DATA EXCERPT:
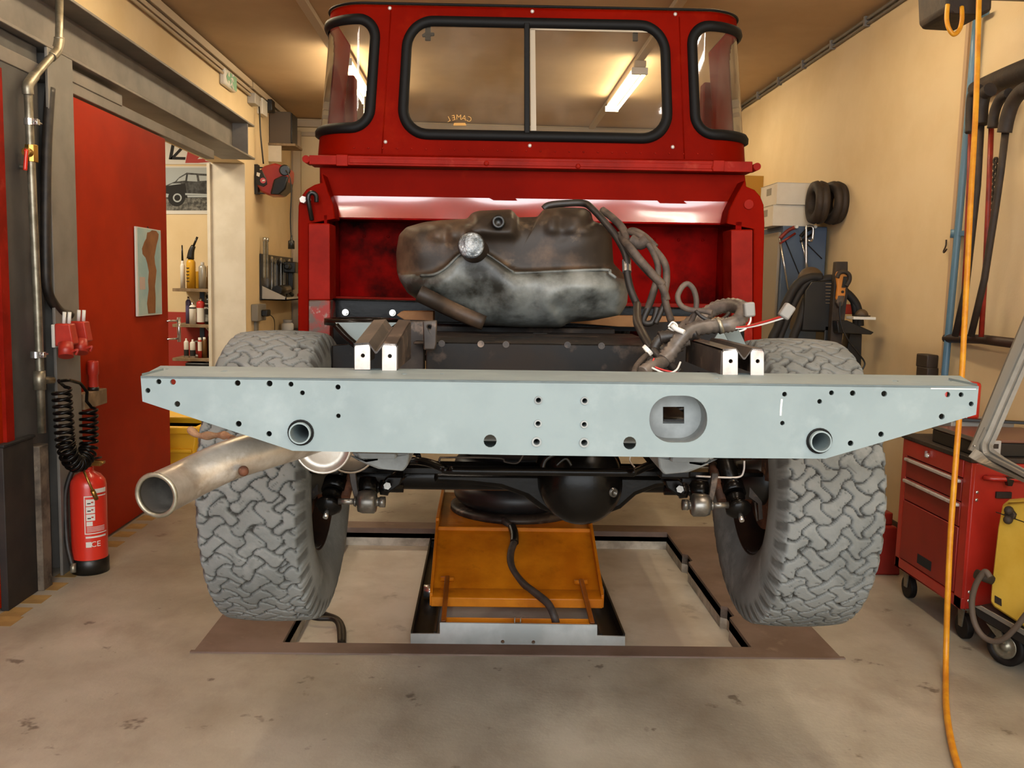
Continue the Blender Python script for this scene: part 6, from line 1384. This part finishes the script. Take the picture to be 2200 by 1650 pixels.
for z0, z1 in ((TZ-.185, TZ-.095), (TZ-.285, TZ-.19)):
    d = obj('drawer', MB().box((TX-.002, TY0+.06, z0), (TX+.016, TY1-.045, z1)), 'toolred2', t, bevel=.003)
    obj('drawer_pull', MB().box((TX-.016, TY0+.062, z1-.018), (TX, TY1-.047, z1-.004)), 'bare', d, bevel=.004)
dr = obj('door', MB().box((TX-.003, TY0+.06, zb5+.05), (TX+.014, TY1-.045, TZ-.29)), 'toolred2', t, bevel=.003)
obj('name_plate', MB().box((TX-.0045, TY0+.24, zb5+.075), (TX-.002, TY0+.36, zb5+.115)), 'ink', dr)
k_ = at(1993, 978, x=TX); obj('lock', MB().cyl((TX-.012, TY0+.33, TZ-.055), (TX, TY0+.33, TZ-.055), .010, 12).box((TX-.02, TY0+.328, TZ-.06), (TX-.01, TY0+.332, TZ-.035)), 'chrome', t)
obj('side_handle', MB().tube([(TX+.06, TY0, TZ-.075), (TX+.07, TY0-.03, TZ-.075), (TX+.36, TY0-.03, TZ-.075), (TX+.37, TY0, TZ-.075)], .010, 8, steps=2), 'toolred', t)
obj('handle_hook', MB().prism([(TX+.115, TY0-.041, TZ-.065), (TX+.15, TY0-.041, TZ-.065), (TX+.14, TY0-.041, TZ-.10), (TX+.125, TY0-.041, TZ-.10)], (0, .02, 0)), 'black', t)
obj('side_catch', MB().box((TX+.10, TY0-.012, TZ-.155), (TX+.16, TY0, TZ-.13)), 'brownwrap', t, bevel=.002)
for z in (TZ-.135, TZ-.165, zb5+.07, zb5+.035): obj('side_screw', MB().sphere((TX+.03, TY0, z), .007, 10, 6, (1, .5, 1)), 'chrome', t)
for x, y in ((TX+.05, TY0+.05), (TX+.05, TY1-.05), (XR-.06, TY0+.05), (XR-.06, TY1-.05)):
    w = obj('castor', MB().cyl((x-.014, y, .05), (x+.014, y, .05), .05, 24), 'grimy', t, bevel=.004)
    obj('castor_fork', MB().prism([(x-.02, y-.025, zb5), (x-.02, y+.025, zb5), (x-.02, y+.012, .05), (x-.02, y-.012, .05)], (.005, 0, 0)).prism([(x+.016, y-.025, zb5), (x+.016, y+.025, zb5), (x+.016, y+.012, .05), (x+.016, y-.012, .05)], (.005, 0, 0)).box((x-.03, y-.03, zb5-.012), (x+.03, y+.03, zb5)), 'galv', w)
# things on the trolley
ot = thing('parts_organiser', 'flat black organiser case with a clear brown lid and two grey latches on the trolley', 'case', (TX+.17, TY0+.24, TZ))
obj('case_base', MB().box((TX+.02, TY0+.02, TZ), (TX+.40, TY0+.36, TZ+.055)), mat('case_dark', '#1d1a17', .4), ot, bevel=.006)
obj('case_lid', MB().box((TX+.015, TY0+.015, TZ+.055), (TX+.405, TY0+.365, TZ+.068)), 'organ', ot, bevel=.005)
for x in (TX+.05, TX+.30):
    l = obj('case_latch', MB().box((x, TY0+.004, TZ+.006), (x+.062, TY0+.018, TZ+.066)), 'lgrey', ot, bevel=.003); obj('latch_slot', MB().box((x+.012, TY0+.002, TZ+.036), (x+.05, TY0+.005, TZ+.054)), 'brownwrap', l)
obj('lid_ridge', MB().box((TX+.012, TY0+.02, TZ+.06), (TX+.02, TY0+.36, TZ+.074)), 'alud', ot)
wt = single('white_case', MB().box((TX+.12, TY0+.40, TZ), (XR-.05, TY1-.02, TZ+.085)), 'lgrey', 'pale grey carton behind the organiser case on the trolley', 'carton', bevel=.004)
rt = thing('red_tool_case', 'red tool case with white lettering standing on the pale carton', 'tool case', (TX+.2, TY1-.1, TZ+.085))
r0 = at(2040, 900, y=TY1-.16); r1 = at(2106, 900, y=TY1-.16)
obj('case_shell', MB().box((TX+.08, TY1-.16, TZ+.088), (r1.x, TY1-.03, TZ+.25)), 'extred', rt, bevel=.015)
p = at(2044, 908, y=TY1-.162); obj('case_lettering', MB().text('HILTI', (p.x, TY1-.1615, p.z+.03), (1, 0, 0), (0, 0, 1), .062, .0006), 'white', rt)
single('flat_bar', MB().box((TX+.12, TY1-.22, TZ+.086), (TX+.42, TY1-.19, TZ+.098), rot=(0, .0, -.25)), 'black', 'black flat bar lying on the pale carton in front of the red case', 'bar', bevel=.002)
# ---- aluminium window frame leaning on the trolley edge
t = thing('window_frame', 'bare aluminium vehicle window frame corner leaning on the tool trolley', 'vehicle window frame', at(2113, 958, y=3.30))
def rail_sweep(pts, prof, m, nm):
    """rectangular bars swept along a polyline"""
    P = smooth(pts, 6); mb = MB(); k = len(prof); vs = []
    for i, p in enumerate(P):
        tt = (P[min(i+1, len(P)-1)]-P[max(i-1, 0)]).normalized(); nrm = Vector((0, -1, .1)); nrm = (nrm-tt*nrm.dot(tt)).normalized(); sd = tt.cross(nrm)
        for u, v in prof: vs.append(p+sd*u+nrm*v)
    n = len(P)
    mb.add(vs, [(i*k+j, i*k+(j+1) % k, (i+1)*k+(j+1) % k, (i+1)*k+j) for i in range(n-1) for j in range(k)]); mb.add(vs[:k], [tuple(range(k))]); mb.add(vs[-k:], [tuple(range(k))])
    return obj(nm, mb, m, t)
inn = [at(2262, 640, y=3.24), at(2200, 775, y=3.25), at(2135, 925, y=3.26), at(2121, 962, y=3.25), at(2140, 984, y=3.20), at(2200, 1018, y=3.02), at(2320, 1085, y=2.7)]
outr = [at(2240, 620, y=3.25), at(2175, 775, y=3.26), at(2112, 928, y=3.27), at(2092, 972, y=3.26)]
out2 = [at(2092, 968, y=3.26), at(2130, 990, y=3.20), at(2200, 1028, y=3.01), at(2320, 1096, y=2.68)]
rail_sweep(inn, [(-.016, 0), (.0, 0), (.0, .012), (-.016, .012)], 'alu', 'inner_channel')
rail_sweep(inn, [(.008, -.004), (.024, -.004), (.024, .008), (.008, .008)], 'alu', 'glazing_lip')
rail_sweep(inn, [(-.001, -.004), (.009, -.004), (.009, .003), (-.001, .003)], 'alud', 'channel_groove')
rail_sweep(outr, [(-.012, -.006), (.022, -.006), (.022, .004), (-.012, .004)], 'alud', 'upright_rail')
rail_sweep(out2, [(-.008, -.006), (.03, -.006), (.03, .004), (-.008, .004)], 'alud', 'lower_rail')
obj('corner_gusset', MB().prism([at(*q, y=3.262) for q in ((2098, 955), (2116, 918), (2126, 950), (2130, 985), (2092, 970))], (0, .006, 0)), 'alud', t)
c = at(2092, 960, y=3.255); obj('gusset_rivet', MB().sphere(at(2092+2, 958, y=3.255), .004, 8, 6), 'chrome', t)
# ---- yellow welder on a wheeled cart: we look at its long side, which runs toward the camera
def wy(px): return 3.20-(px-2126)*.0016
def wp(px, py, o=0.): 
    p = at(px, py, y=wy(px)); return p+WN*o
WD = (at(2330, 1300, y=wy(2330))-at(2126, 1300, y=wy(2126))); WD.z = 0; WD.normalize(); WN = Vector((WD.y, -WD.x, 0)).normalized()
if WN.x > 0: WN = -WN
t = thing('welding_machine', 'yellow boxy welding machine on a small wheeled cart by the tool trolley', 'welding machine', (2.0, 3.05, 0))
sh_ = [(2152, 1083), (2165, 1073), (2200, 1072), (2330, 1066), (2330, 1420), (2200, 1350), (2134, 1306), (2126, 1296), (2128, 1260), (2142, 1135)]
obj('machine_case', MB().prism([wp(*q) for q in sh_], -WN*.24), 'ylwbox', t, bevel=.012)
obj('case_seam', MB().tube([wp(2140, 1100, .001), wp(2330, 1168, .001)], .002, 6, steps=1), 'brownwrap', t)
p = wp(2176, 1105); obj('case_knob', MB().cyl(p, p+WN*.02, .02, 6).sphere(p+WN*.022+Vector((0, 0, .016)), .016, 12, 8).sphere(p+WN*.022+Vector((0, 0, -.018)), .016, 12, 8), 'brownwrap', t)
obj('case_switch', MB().prism([wp(*q, .001) for q in ((2139, 1279), (2153, 1287), (2153, 1302), (2139, 1294))], WN*.004), 'brownwrap', t)
crt = obj('cart_tray', MB().prism([wp(*q, .012) for q in ((2096, 1301), (2110, 1301), (2330, 1425), (2330, 1462), (2104, 1324))], -WN*.28), mat('cart_black', '#1a1613', .5), t, bevel=.004)
obj('tray_rail', MB().prism([wp(*q, .018) for q in ((2100, 1302), (2114, 1300), (2330, 1420), (2330, 1436))], -WN*.006), 'alud', t, bevel=.002)
Rw = .072
wf = at(2166, 1433, z=0); wx = Vector((wf.x, wf.y+.02, Rw))
ax_ = Vector((-.86, -.5, 0)).normalized()
wh = obj('cart_wheel', MB().lathe([(Rw*.62, -.016), (Rw*.9, -.018), (Rw, -.010), (Rw, .010), (Rw*.9, .018), (Rw*.62, .016), (Rw*.62, -.016)], wx, wx+ax_, 36), 'grimy', t)
obj('wheel_hub', MB().lathe([(0, .020), (Rw*.2, .020), (Rw*.22, .012), (Rw*.5, .013), (Rw*.62, .016), (Rw*.62, -.016), (0, -.016)], wx, wx+ax_, 30), 'galv', wh)
obj('wheel_fork', MB().prism([wp(*q, .0) for q in ((2118, 1338), (2150, 1356), (2160, 1385), (2150, 1380))], -WN*.006), 'galv', wh)
wx2 = wx-ax_*.20
obj('cart_wheel', MB().lathe([(Rw*.3, -.016), (Rw*.95, -.018), (Rw, 0), (Rw*.95, .018), (Rw*.3, .016)], wx2, wx2+ax_, 30), 'grimy', t)
cab_ = [(2127, 1240), (2118, 1228), (2108, 1236), (2095, 1260), (2088, 1295), (2093, 1335), (2110, 1365), (2135, 1378), (2160, 1370), (2185, 1345), (2215, 1310), (2260, 1290)]
obj('torch_cable', MB().tube([at(a, b, y=wy(a)-.07) for i, (a, b) in enumerate(cab_)], .0105, 10), mat('grey_cable', '#57493d', .7), t)
obj('cable_gland', MB().cyl(wp(2118, 1230, .05), wp(2132, 1246), .018, 12), 'brownwrap', t)
# red stand far behind the tyre
p = at(1890, 1236, z=0); t = thing('axle_stand', 'small dark red stand on the floor between the tyre and the trolley', 'stand', (p.x+.05, p.y+.1, 0))
obj('stand_body', MB().prism([(p.x-.08, p.y, 0), (p.x+.10, p.y, 0), (p.x+.07, p.y, .24), (p.x-.03, p.y, .24)], (0, .16, 0)), 'toolred2', t, bevel=.008)
obj('stand_saddle', MB().box((p.x-.02, p.y+.03, .24), (p.x+.06, p.y+.13, .30)), 'redrod', t, bevel=.006)
sc = bpy.context.scene
sc.view_settings.view_transform = 'Standard'; sc.view_settings.look = 'None'; sc.view_settings.exposure = 0.0; sc.view_settings.gamma = 1.0
sc.cycles.use_denoising = True; sc.cycles.max_bounces = 7; sc.cycles.use_adaptive_sampling = True; sc.cycles.adaptive_threshold = 0.03; sc.cycles.transparent_max_bounces = 12
sc.cycles.caustics_reflective = False; sc.cycles.caustics_refractive = False; sc.cycles.sample_clamp_indirect = 6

GIVEN INSTRUCTION: Pull every line containing "scene" from the data.

TASK RESPONSE:
Continue the Blender Python script for this scene: part 6, from line 1384. This part finishes the script. Take the picture to be 2200 by 1650 pixels.
sc = bpy.context.scene